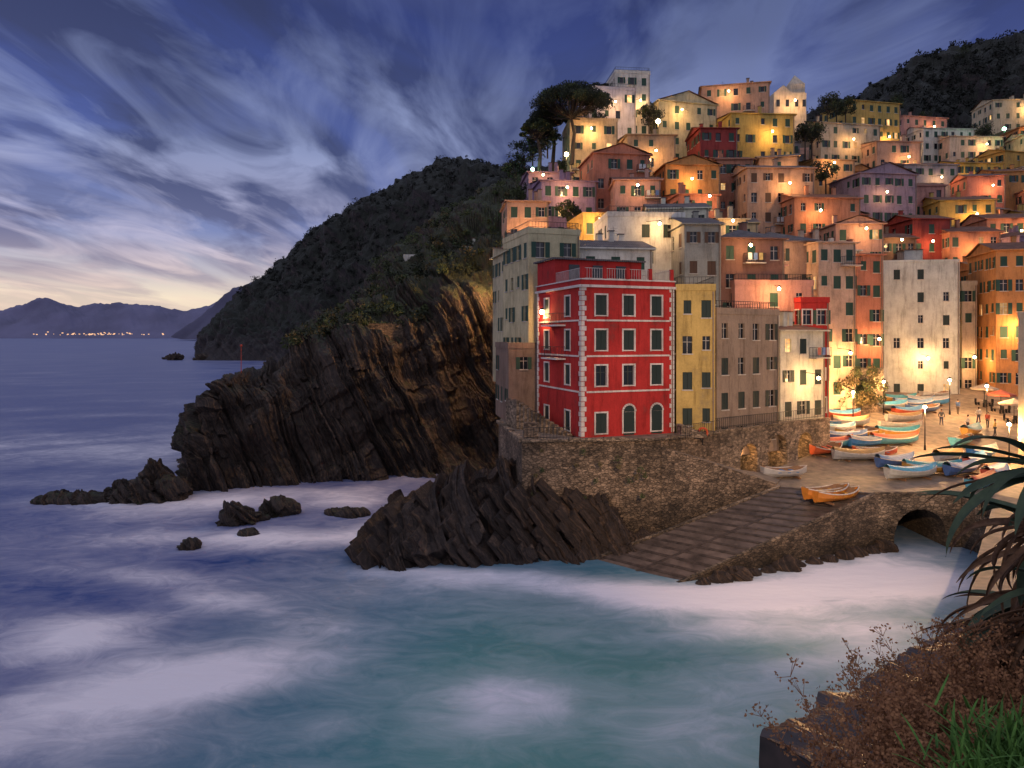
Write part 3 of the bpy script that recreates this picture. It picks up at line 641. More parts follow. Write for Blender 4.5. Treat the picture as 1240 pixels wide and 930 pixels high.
for zz,hh,dd in ((11.55,.14,.07),(14.4,.14,.07),(17.25,.14,.07),(19.95,.2,.22),(20.55,.1,.16)):
    fb(mb,.44,8.06,zz,zz+hh,.004,dd,white) if zz<19 else fb(mb,-.12,8.62,zz,zz+hh,.07,dd,white)
    q=[P_(-dd,.44 if zz<19 else -dd+.0),P_(-.004 if zz<19 else -.07,.44 if zz<19 else -dd),P_(-.004 if zz<19 else -.07,8.76 if zz<19 else 9.3),P_(-dd,8.76 if zz<19 else 9.3)]; mb.hexa([(*x,zz+.003) for x in q]+[(*x,zz+hh-.003) for x in q],white)
for cxx in (4.25,6.85):
    for j in range(9):
        t0=math.pi*j/9+.03; t1=math.pi*(j+1)/9-.03; q=[]
        for d in (.056,.09):
            for rr_,t in ((.5,t0),(.66,t0),(.66,t1),(.5,t1)): q.append(pt(cxx-rr_*math.cos(t),9.95+rr_*math.sin(t),d))
        mb.hexa(q,white)
    mb.poly([pt(cxx-.5*math.cos(math.pi*j/10),9.95+.5*math.sin(math.pi*j/10),.06) for j in range(11)],SHC['d'])
    fb(mb,cxx-.49,cxx+.49,8.05,9.95,.01,.05,SHC['d'])
mb.build('quoins_and_cornice',e)
mb=MB()
for a,b_ in ((P_(.1,.1),P_(8.4,.1)),(P_(.1,.1),P_(.1,5.2)),(P_(8.4,.1),P_(8.4,5))): rail(mb,a,b_,20.55,.95,simple('white_railing',(.5,.45,.42),.6),.22)
redp=plaster(COLR['red'])
for ax in (.15,2.1,4.2,6.3,8.35):
    q=P_(ax,.12); mb.box(q,U[0],U[1],.14,.14,20.56,21.6,redp)
q=[P_(.0,5.2),P_(8.5,5.2),P_(8.5,9.2),P_(.0,9.2)]; mb.hexa([(*x,20.15) for x in q]+[(*x,22.7) for x in q],redp)
q=[P_(-.3,4.9),P_(8.8,4.9),P_(8.8,9.5),P_(-.3,9.5)]; mb.hexa([(*x,22.703) for x in q]+[(*x,22.85) for x in q],rooft('grey'))
for ax in (1.3,3.6,5.9):
    q=[P_(ax,5.12),P_(ax+1,5.12),P_(ax+1,5.19),P_(ax,5.19)]; mb.hexa([(*x,20.6) for x in q]+[(*x,22.3) for x in q],glass())
for zz in (14.4,17.2):
    q=[P_(-.9,3.0),P_(-.004,3.0),P_(-.004,6.2),P_(-.9,6.2)]; mb.hexa([(*x,zz-.3) for x in q]+[(*x,zz-.17) for x in q],white)
    rail(mb,P_(-.85,3.05),P_(-.85,6.15),zz-.17,.95); rail(mb,P_(-.85,3.05),P_(-.03,3.05),zz-.17,.95); rail(mb,P_(-.85,6.15),P_(-.03,6.15),zz-.17,.95)
mb.build('roof_terrace_and_balconies',e)
hero('yellow_apartment_house',819,866,352,540,57.0,-4,8,'yellow','flat',0,sh='d',closed=.8,lit=.1,skip=0,rail=True,balc=0,extra=1,sp=1.7,ww=.8)
hero('tan_apartment_house',868,943,380,541,58.4,31,7,'tan','flat',0,sh='d',closed=.3,lit=.05,skip=.1,rail=True,extra=1,sp=2.3,open=.3,ww=.85,balc=0)
hero('white_harbour_house',945,999,397,509,64.6,25,6,'white','shed',160,sh='d',lit=.2,extra=1,sp=1.9)
hero('pink_roof_house',890,985,345,380,71,4,8,'pink','flat',160,extra=3,rail=True,sp=3,lit=.2,balc=0)
hero('dark_red_house',970,1004,366,470,70,4,7,'red','flat',0,sh='g',surround=white,extra=3,sp=1.8)
hero('beige_tall_house',991,1036,290,470,77,6,8,'cream','shed',300,sh='g',closed=.6,sp=1.7,lit=.15)
hero('ochre_narrow_house',1037,1069,305,450,84,4,8,'salmon','shed',180,sh='g',sp=1.7)
hero('white_apartment_building',1070,1162,318,470,90,-8,9,'white','flat',220,sh='d',closed=.4,open=.0,skip=.25,lit=.03,sp=2.9,extra=2,balc=0,ph=.3,ww=.8,wh=1.3)
hero('cream_house',1165,1183,345,468,92,-10,6,'cream','flat',150,sp=1.8)
hero('orange_house',1184,1210,322,450,95,-6,8,'orange','gable',300,sh='g',sp=1.6)
hero('orange_harbour_house',1206,1262,300,432,88,-14,9,'orange','gable',400,sh='g',lit=.25,sp=1.8)
hero('pale_corner_house',1233,1330,385,525,62,-38,5,'cream','flat',0,sh='g',lit=.1)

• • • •

--- Required work ---
Copy the material shown above in full and exactly. Skip the pictures.

--- Correct response ---
Write part 3 of the bpy script that recreates this picture. It picks up at line 641. More parts follow. Write for Blender 4.5. Treat the picture as 1240 pixels wide and 930 pixels high.
for zz,hh,dd in ((11.55,.14,.07),(14.4,.14,.07),(17.25,.14,.07),(19.95,.2,.22),(20.55,.1,.16)):
    fb(mb,.44,8.06,zz,zz+hh,.004,dd,white) if zz<19 else fb(mb,-.12,8.62,zz,zz+hh,.07,dd,white)
    q=[P_(-dd,.44 if zz<19 else -dd+.0),P_(-.004 if zz<19 else -.07,.44 if zz<19 else -dd),P_(-.004 if zz<19 else -.07,8.76 if zz<19 else 9.3),P_(-dd,8.76 if zz<19 else 9.3)]; mb.hexa([(*x,zz+.003) for x in q]+[(*x,zz+hh-.003) for x in q],white)
for cxx in (4.25,6.85):
    for j in range(9):
        t0=math.pi*j/9+.03; t1=math.pi*(j+1)/9-.03; q=[]
        for d in (.056,.09):
            for rr_,t in ((.5,t0),(.66,t0),(.66,t1),(.5,t1)): q.append(pt(cxx-rr_*math.cos(t),9.95+rr_*math.sin(t),d))
        mb.hexa(q,white)
    mb.poly([pt(cxx-.5*math.cos(math.pi*j/10),9.95+.5*math.sin(math.pi*j/10),.06) for j in range(11)],SHC['d'])
    fb(mb,cxx-.49,cxx+.49,8.05,9.95,.01,.05,SHC['d'])
mb.build('quoins_and_cornice',e)
mb=MB()
for a,b_ in ((P_(.1,.1),P_(8.4,.1)),(P_(.1,.1),P_(.1,5.2)),(P_(8.4,.1),P_(8.4,5))): rail(mb,a,b_,20.55,.95,simple('white_railing',(.5,.45,.42),.6),.22)
redp=plaster(COLR['red'])
for ax in (.15,2.1,4.2,6.3,8.35):
    q=P_(ax,.12); mb.box(q,U[0],U[1],.14,.14,20.56,21.6,redp)
q=[P_(.0,5.2),P_(8.5,5.2),P_(8.5,9.2),P_(.0,9.2)]; mb.hexa([(*x,20.15) for x in q]+[(*x,22.7) for x in q],redp)
q=[P_(-.3,4.9),P_(8.8,4.9),P_(8.8,9.5),P_(-.3,9.5)]; mb.hexa([(*x,22.703) for x in q]+[(*x,22.85) for x in q],rooft('grey'))
for ax in (1.3,3.6,5.9):
    q=[P_(ax,5.12),P_(ax+1,5.12),P_(ax+1,5.19),P_(ax,5.19)]; mb.hexa([(*x,20.6) for x in q]+[(*x,22.3) for x in q],glass())
for zz in (14.4,17.2):
    q=[P_(-.9,3.0),P_(-.004,3.0),P_(-.004,6.2),P_(-.9,6.2)]; mb.hexa([(*x,zz-.3) for x in q]+[(*x,zz-.17) for x in q],white)
    rail(mb,P_(-.85,3.05),P_(-.85,6.15),zz-.17,.95); rail(mb,P_(-.85,3.05),P_(-.03,3.05),zz-.17,.95); rail(mb,P_(-.85,6.15),P_(-.03,6.15),zz-.17,.95)
mb.build('roof_terrace_and_balconies',e)
hero('yellow_apartment_house',819,866,352,540,57.0,-4,8,'yellow','flat',0,sh='d',closed=.8,lit=.1,skip=0,rail=True,balc=0,extra=1,sp=1.7,ww=.8)
hero('tan_apartment_house',868,943,380,541,58.4,31,7,'tan','flat',0,sh='d',closed=.3,lit=.05,skip=.1,rail=True,extra=1,sp=2.3,open=.3,ww=.85,balc=0)
hero('white_harbour_house',945,999,397,509,64.6,25,6,'white','shed',160,sh='d',lit=.2,extra=1,sp=1.9)
hero('pink_roof_house',890,985,345,380,71,4,8,'pink','flat',160,extra=3,rail=True,sp=3,lit=.2,balc=0)
hero('dark_red_house',970,1004,366,470,70,4,7,'red','flat',0,sh='g',surround=white,extra=3,sp=1.8)
hero('beige_tall_house',991,1036,290,470,77,6,8,'cream','shed',300,sh='g',closed=.6,sp=1.7,lit=.15)
hero('ochre_narrow_house',1037,1069,305,450,84,4,8,'salmon','shed',180,sh='g',sp=1.7)
hero('white_apartment_building',1070,1162,318,470,90,-8,9,'white','flat',220,sh='d',closed=.4,open=.0,skip=.25,lit=.03,sp=2.9,extra=2,balc=0,ph=.3,ww=.8,wh=1.3)
hero('cream_house',1165,1183,345,468,92,-10,6,'cream','flat',150,sp=1.8)
hero('orange_house',1184,1210,322,450,95,-6,8,'orange','gable',300,sh='g',sp=1.6)
hero('orange_harbour_house',1206,1262,300,432,88,-14,9,'orange','gable',400,sh='g',lit=.25,sp=1.8)
hero('pale_corner_house',1233,1330,385,525,62,-38,5,'cream','flat',0,sh='g',lit=.1)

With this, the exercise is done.